There are some superficial ways in which Hegel contributed to the contemporary vision, and some more profound ways. Walter Kaufmann listed some of the superficial ways in his book Goethe Kant and Hegel. One example is that he taught us to look at a proposition, or an argument, or an artwork in the context of its origin, its end, and its purpose, rather than to look at it as a timeless, decontextualized entity.

But in a more profound (and "fuzzy-minded") way, one can see all of existence as emerging, as developing, as evolving. Both the individual, and the group, and the world evolves. And this evolution is not the intellectually or existentially trivial type that is described by most scientistic Darwinists.
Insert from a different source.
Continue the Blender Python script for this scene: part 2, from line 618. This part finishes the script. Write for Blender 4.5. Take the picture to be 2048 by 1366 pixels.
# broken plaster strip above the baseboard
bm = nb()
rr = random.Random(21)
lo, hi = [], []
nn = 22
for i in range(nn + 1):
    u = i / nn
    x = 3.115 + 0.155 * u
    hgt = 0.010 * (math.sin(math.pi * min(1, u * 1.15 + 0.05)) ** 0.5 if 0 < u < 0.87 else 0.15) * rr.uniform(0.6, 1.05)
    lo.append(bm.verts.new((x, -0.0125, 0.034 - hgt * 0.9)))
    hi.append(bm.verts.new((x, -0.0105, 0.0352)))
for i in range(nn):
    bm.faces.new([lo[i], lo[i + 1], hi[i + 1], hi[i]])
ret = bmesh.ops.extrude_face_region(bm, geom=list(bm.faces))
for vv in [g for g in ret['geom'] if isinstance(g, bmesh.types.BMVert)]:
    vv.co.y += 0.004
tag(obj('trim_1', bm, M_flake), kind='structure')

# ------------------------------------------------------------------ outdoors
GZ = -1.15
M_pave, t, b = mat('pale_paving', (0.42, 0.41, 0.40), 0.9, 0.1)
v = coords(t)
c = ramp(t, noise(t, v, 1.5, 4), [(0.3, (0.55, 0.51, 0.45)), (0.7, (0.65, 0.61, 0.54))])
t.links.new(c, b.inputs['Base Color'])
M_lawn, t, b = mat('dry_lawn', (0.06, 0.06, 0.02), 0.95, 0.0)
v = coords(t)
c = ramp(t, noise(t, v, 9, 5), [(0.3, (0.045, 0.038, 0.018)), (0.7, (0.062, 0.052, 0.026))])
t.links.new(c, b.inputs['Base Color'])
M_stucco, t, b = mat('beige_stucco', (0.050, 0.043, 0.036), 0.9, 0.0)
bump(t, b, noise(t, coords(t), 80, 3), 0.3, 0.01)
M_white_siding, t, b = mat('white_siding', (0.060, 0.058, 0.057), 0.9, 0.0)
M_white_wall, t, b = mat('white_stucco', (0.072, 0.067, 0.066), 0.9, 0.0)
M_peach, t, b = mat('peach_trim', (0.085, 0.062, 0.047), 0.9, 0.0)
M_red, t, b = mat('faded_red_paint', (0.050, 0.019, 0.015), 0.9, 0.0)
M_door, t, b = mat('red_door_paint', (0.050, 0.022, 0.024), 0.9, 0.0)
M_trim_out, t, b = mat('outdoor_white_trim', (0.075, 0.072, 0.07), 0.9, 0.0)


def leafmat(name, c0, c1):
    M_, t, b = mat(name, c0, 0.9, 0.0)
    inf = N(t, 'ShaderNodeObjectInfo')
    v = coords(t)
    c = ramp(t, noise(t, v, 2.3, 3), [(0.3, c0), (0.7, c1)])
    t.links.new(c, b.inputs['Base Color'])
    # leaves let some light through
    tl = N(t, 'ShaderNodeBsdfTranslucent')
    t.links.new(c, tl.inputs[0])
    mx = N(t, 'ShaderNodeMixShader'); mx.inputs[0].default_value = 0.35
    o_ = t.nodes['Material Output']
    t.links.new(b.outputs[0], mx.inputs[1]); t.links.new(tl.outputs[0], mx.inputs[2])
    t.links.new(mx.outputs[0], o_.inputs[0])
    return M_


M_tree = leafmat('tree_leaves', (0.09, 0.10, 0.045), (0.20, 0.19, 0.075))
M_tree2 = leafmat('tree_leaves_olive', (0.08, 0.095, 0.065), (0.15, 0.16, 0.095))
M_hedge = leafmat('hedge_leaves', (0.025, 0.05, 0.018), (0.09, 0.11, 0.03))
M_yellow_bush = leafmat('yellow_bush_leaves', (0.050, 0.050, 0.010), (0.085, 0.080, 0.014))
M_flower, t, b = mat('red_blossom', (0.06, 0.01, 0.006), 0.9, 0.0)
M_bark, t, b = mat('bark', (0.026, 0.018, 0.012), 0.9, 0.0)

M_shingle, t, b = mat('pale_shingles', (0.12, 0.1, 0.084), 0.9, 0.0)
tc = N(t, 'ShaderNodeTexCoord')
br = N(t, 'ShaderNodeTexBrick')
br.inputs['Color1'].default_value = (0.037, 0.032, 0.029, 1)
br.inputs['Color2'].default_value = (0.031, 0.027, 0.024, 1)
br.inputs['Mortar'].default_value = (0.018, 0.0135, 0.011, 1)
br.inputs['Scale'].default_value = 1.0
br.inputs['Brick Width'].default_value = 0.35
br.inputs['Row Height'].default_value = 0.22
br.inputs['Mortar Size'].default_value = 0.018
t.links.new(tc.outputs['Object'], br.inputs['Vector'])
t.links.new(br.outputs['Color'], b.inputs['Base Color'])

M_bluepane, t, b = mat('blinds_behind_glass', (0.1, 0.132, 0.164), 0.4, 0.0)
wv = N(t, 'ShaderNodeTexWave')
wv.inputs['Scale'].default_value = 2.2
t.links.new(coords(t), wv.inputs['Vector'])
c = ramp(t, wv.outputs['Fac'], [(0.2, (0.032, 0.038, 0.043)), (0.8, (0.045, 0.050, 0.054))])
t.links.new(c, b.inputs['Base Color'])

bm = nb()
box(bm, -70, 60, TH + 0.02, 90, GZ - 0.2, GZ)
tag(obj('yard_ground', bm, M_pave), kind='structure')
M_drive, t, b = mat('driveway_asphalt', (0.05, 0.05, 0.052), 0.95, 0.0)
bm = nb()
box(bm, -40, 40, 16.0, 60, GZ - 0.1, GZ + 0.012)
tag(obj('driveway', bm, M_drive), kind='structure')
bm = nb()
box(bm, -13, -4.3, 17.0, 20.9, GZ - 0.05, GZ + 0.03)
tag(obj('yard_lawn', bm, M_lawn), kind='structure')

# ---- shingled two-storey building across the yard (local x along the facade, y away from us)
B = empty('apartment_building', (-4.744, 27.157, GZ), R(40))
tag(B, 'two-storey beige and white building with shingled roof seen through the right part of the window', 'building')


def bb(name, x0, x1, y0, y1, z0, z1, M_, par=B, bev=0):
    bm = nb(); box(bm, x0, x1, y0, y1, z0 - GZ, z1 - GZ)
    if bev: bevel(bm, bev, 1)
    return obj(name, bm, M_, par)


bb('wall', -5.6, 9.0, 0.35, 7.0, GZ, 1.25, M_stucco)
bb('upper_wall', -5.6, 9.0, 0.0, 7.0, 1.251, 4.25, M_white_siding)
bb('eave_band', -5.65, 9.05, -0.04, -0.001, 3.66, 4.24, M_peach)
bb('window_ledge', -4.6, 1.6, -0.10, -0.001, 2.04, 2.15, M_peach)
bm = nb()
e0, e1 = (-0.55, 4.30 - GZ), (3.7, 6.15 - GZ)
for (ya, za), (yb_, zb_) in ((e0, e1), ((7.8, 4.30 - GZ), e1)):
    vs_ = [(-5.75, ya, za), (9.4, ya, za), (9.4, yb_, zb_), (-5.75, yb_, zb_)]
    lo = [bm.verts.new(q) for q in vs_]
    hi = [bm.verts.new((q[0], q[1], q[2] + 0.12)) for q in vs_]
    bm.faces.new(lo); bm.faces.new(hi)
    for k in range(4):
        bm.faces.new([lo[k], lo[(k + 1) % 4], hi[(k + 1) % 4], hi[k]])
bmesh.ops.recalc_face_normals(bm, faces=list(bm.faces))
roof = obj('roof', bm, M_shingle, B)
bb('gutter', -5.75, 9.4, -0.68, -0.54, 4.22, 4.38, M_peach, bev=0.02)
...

Rather than the nihilistic survival of the most boring that Gould portrayed evolution as, for example, existence simply tends to evolve or develop. And this develoment does not stop with contemporary man. We have farther to go.

Further, mind is developing, and minds develop at diferent rates. The differences between minds is often what produces conflict. Therefore, one can see conflict (whether violent, intellectual, cultural, etc.) as differences between people who are acting equally appropriately and ethically, but from different frames of reference, different perspectives, different stages of development. Rather than the Christian/Medieval outlook of the world as conflict between Good and Evil, Hegel saw conflict as understandable differences of values. Conflict between different stages along the same path.

Further, unlike scientistic or moralistic views of existence, Hegel's Idealism allows for the legitimacy of these opposing conceptions--egoism, moralism, scientism, relativism. They are earlier stages (ancient, medieval, renaissance, Enlightenment), and thus appropriate to that stage of development. Therefore, to the moralist, the Hegelian is wrong, but to the Hegelian, the moralist is acting appropriately.

To Hegel, every stage of development was absolutely necessary. Seedling, plant, fruit, seed. Similarly, no aspect of life is worthless. No perspective is irrelevant. Quite a different perspective than the typically dualistic moral conception.

Even further, I believe that Hegel was somehow influenced by Eastern religion. Hegel posited Geist as the ultimate reality, the single mind of which our separate minds, our seperate selves, are mere individuated parts. And it is Geist that is developing through the development of each of our individual selves. As we pass into self-consciousness, it is Geist that is becoming self-conscious.

I think that Hegel saw the world, and the individual, as ontologically developmental. As becoming, rather than being. This is not easy to grasp, and Hegel's writing style obscures. (That's why I tend to recommend Goethe instead. Not that he's easy to grasp, but at least he's clear.)

But I believe that you have to be at a certain cognitive level before you can want to see all aspects of the world as necessary, right, ethical, and correct. That's why many (most?) professional philosophers are quite happy being totally ignorant of Hegel's vision. The moralistic and scientistic views of the world are incapable of grasping a holistic view.

In short, Hegel's vision is in my opinion so beautiful, so superior to the relativistic or materialistic or the moralistic visions, that it's truth value is almost secondary in importance.